Sometimes you´re obviously right. I think we can agree that in every group of people there is proportion acting in a strange way.
But if we are talking about people working on a professional level in the audio field we have to notice that there exists a wide spread in personal beliefs about the audibility of "audiophile effects".
I haven often seen that people with a technical background, but without deeper knowledge wrt hearing sense, assert categorical statement that a listener couldn´t have heard something, because it would be impossible which is strange behavior itself. Questioning other peoples perception (due to doubts concerning may be not sufficiently controlled conditions) is one thing, but stating impossibility is another.
Usually discussions went wild afterwards.......
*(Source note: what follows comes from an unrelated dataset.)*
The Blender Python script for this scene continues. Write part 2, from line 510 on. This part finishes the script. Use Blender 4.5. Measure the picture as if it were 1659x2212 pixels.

Imo they think (or have learned) that the "otherbelievers" are more interested in "proving audiphiles wrong" than in finding the truth about "strange effects". I have in german forums often seen, that audiophiles accepted that controlled listening is a good thing, tried it (sometimes with some advice from me), got positive results but had to notice that nobody was interested in those.
Which was nearly exactly the argument from Dan Shanefield (afiar he called it "not useful") that i´ve mentioned a couple of posts before; it sounds reasonable but is it true?
We seem to agree that the difference isn´t really insignificant - although it´s debateable if it qualifies for the "night and day" label- , yet remained undetected by a lot of people, so provides imo contradictionary evidence to your (and Shanefields) argument.
Of course you´re right, not everyone gets distracted to the same degree and obviously a lot of people noticed the "gorilla", but it is a nice example for the importance of statistical power. The "gorilla" and the scoring task were presented in different conditions, the highest score for fail was in the case where people had to count the passes from the players in white dresses, it was ~49,x %.
So if you run an experiment with 100 participants, you have to conclude that the "gorilla" is indeed invisible, even in the case where the "failure rate" was low at ~30.x % you have to run an experiment with at least around 90 participants to reject the nullhypothesis.
Could you give some more details about the testing (details about blinding, controls, criteria for success and so on) and the conversation that led to the test?
I´ve experienced the same, as said before, even in our first test ever. Me and my colleague listening to capacitors with different dielectrica (and did describe the sonic differences in a qualitative way exactly the same) but he failed while i got a correct result. Quite suprising as i was sure that he could hear the difference (which he really did, as we later could confirm) but failed nevertheless.
Do you remember that i wrote about Dave Moultons description that in his blind tests people at first even had problems to detect a 6 dB difference in level?
Yes, it isn´t "rocket science" but sensory testing is a quite complex field and we´ve named a plethora of bias effects and a lot of these are still at work in a controlled listening test (yes even including the blind conditions), that´s the reason why training under and accomodation to the specific task and test conditions is of such importance.
Might be wrong but might also be true.
I agree.
But isn´t the "nonbeliever´s" unwillingness to accept (and to overcome) the difficulites/problems of (blind) sensory testing, which means to reject the "science of testing", concerning in the same way?